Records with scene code
# # #
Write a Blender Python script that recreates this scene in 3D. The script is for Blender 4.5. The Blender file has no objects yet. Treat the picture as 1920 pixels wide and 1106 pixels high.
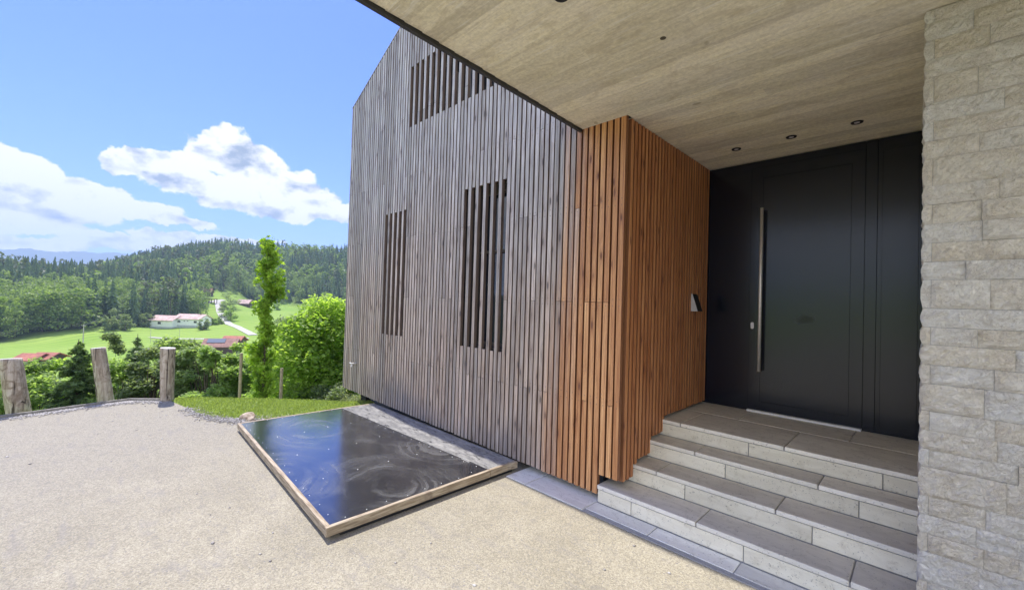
import bpy, math, random
import numpy as np
from mathutils import Vector, Matrix

S = bpy.context.scene
COL = S.collection
random.seed(7)
rng = np.random.default_rng(11)
rad = math.radians

# ------------------------------------------------------------------ camera
EYE = 1.68
CR = np.array([0.7114151, 0.70212396, 0.03017462])
CU = np.array([-0.00980382, -0.03301715, 0.9994067])
CF = np.array([-0.70270367, 0.71128884, 0.0166054])
FPX = 789.57
cam_d = bpy.data.cameras.new('camera'); cam = bpy.data.objects.new('camera', cam_d); COL.objects.link(cam)
cam_d.sensor_width = 36.0; cam_d.lens = FPX / 1920 * 36
cam_d.clip_start = 0.05; cam_d.clip_end = 30000
M = Matrix(((CR[0], CU[0], -CF[0], 0), (CR[1], CU[1], -CF[1], 0), (CR[2], CU[2], -CF[2], EYE), (0, 0, 0, 1)))
cam.matrix_world = M
S.camera = cam

def at(px, py, F):
    """photo pixel + distance in metres -> the real place it stands"""
    d = CF + CR * (px - 960) / FPX - CU * (py - 553) / FPX
    return np.array([0, 0, EYE]) + d * F

# ------------------------------------------------------------------ light
SUNV = Vector((0.50, -0.044, -1.0)).normalized()
SUN_STRENGTH, SKY_STRENGTH = 2.75, 0.15
sun_d = bpy.data.lights.new('sun', 'SUN'); sun = bpy.data.objects.new('sun', sun_d); COL.objects.link(sun)
sun_d.energy = SUN_STRENGTH; sun_d.angle = rad(0.5); sun_d.color = (1.0, 0.955, 0.88)
sun.rotation_euler = SUNV.to_track_quat('-Z', 'Y').to_euler()
S.view_settings.view_transform = 'Standard'; S.view_settings.look = 'None'
S.view_settings.gamma = 1; S.view_settings.use_curve_mapping = False
S.view_settings.exposure = 1.36
S.cycles.max_bounces = 8; S.cycles.diffuse_bounces = 5; S.cycles.glossy_bounces = 4
S.cycles.transmission_bounces = 4; S.cycles.volume_bounces = 0
S.cycles.use_denoising = True

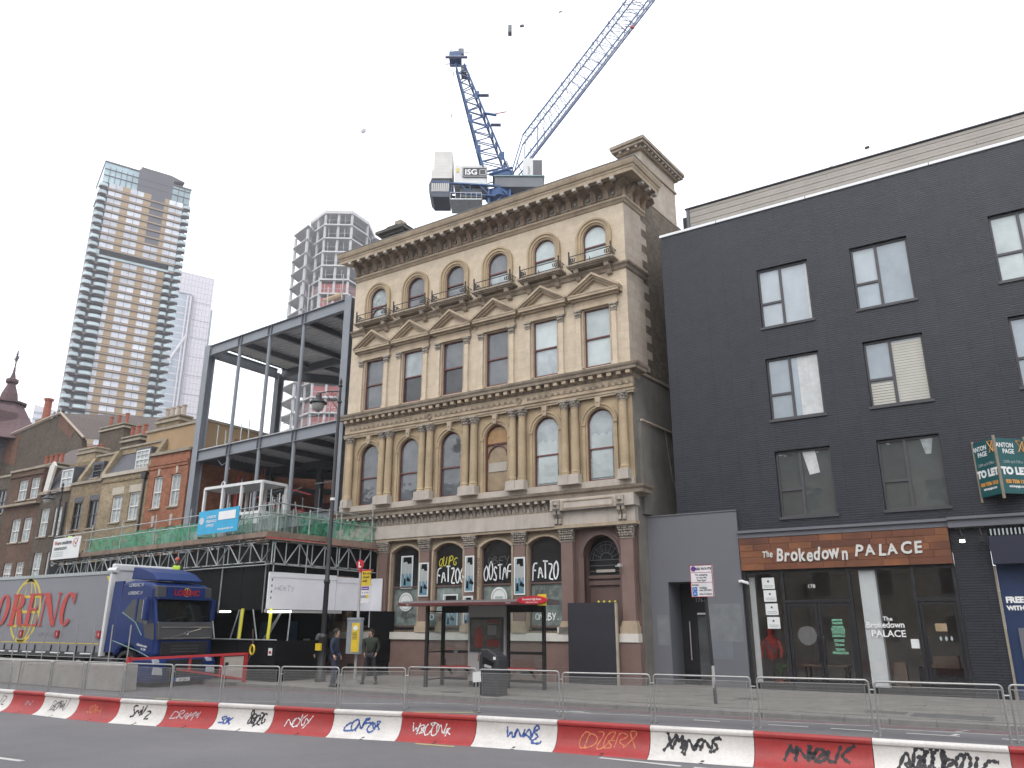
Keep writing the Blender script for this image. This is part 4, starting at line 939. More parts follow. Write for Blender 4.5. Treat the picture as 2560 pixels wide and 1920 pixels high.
# # #
_Stated exercise_
Quote in full the listing given above; the images are to be left out.

_Complete response_
Write a Blender Python script that recreates this scene in 3D. The script is for Blender 4.5. The Blender file has no objects yet. Treat the picture as 1920 pixels wide and 1106 pixels high.
import bpy, math, random
import numpy as np
from mathutils import Vector, Matrix

S = bpy.context.scene
COL = S.collection
random.seed(7)
rng = np.random.default_rng(11)
rad = math.radians

# ------------------------------------------------------------------ camera
EYE = 1.68
CR = np.array([0.7114151, 0.70212396, 0.03017462])
CU = np.array([-0.00980382, -0.03301715, 0.9994067])
CF = np.array([-0.70270367, 0.71128884, 0.0166054])
FPX = 789.57
cam_d = bpy.data.cameras.new('camera'); cam = bpy.data.objects.new('camera', cam_d); COL.objects.link(cam)
cam_d.sensor_width = 36.0; cam_d.lens = FPX / 1920 * 36
cam_d.clip_start = 0.05; cam_d.clip_end = 30000
M = Matrix(((CR[0], CU[0], -CF[0], 0), (CR[1], CU[1], -CF[1], 0), (CR[2], CU[2], -CF[2], EYE), (0, 0, 0, 1)))
cam.matrix_world = M
S.camera = cam

def at(px, py, F):
    """photo pixel + distance in metres -> the real place it stands"""
    d = CF + CR * (px - 960) / FPX - CU * (py - 553) / FPX
    return np.array([0, 0, EYE]) + d * F

# ------------------------------------------------------------------ light
SUNV = Vector((0.50, -0.044, -1.0)).normalized()
SUN_STRENGTH, SKY_STRENGTH = 2.75, 0.15
sun_d = bpy.data.lights.new('sun', 'SUN'); sun = bpy.data.objects.new('sun', sun_d); COL.objects.link(sun)
sun_d.energy = SUN_STRENGTH; sun_d.angle = rad(0.5); sun_d.color = (1.0, 0.955, 0.88)
sun.rotation_euler = SUNV.to_track_quat('-Z', 'Y').to_euler()
S.view_settings.view_transform = 'Standard'; S.view_settings.look = 'None'
S.view_settings.gamma = 1; S.view_settings.use_curve_mapping = False
S.view_settings.exposure = 1.36
S.cycles.max_bounces = 8; S.cycles.diffuse_bounces = 5; S.cycles.glossy_bounces = 4
S.cycles.transmission_bounces = 4; S.cycles.volume_bounces = 0
S.cycles.use_denoising = True

Keep writing the Blender script for this image. This is part 4, starting at line 939. More parts follow. Write for Blender 4.5. Treat the picture as 2560 pixels wide and 1920 pixels high.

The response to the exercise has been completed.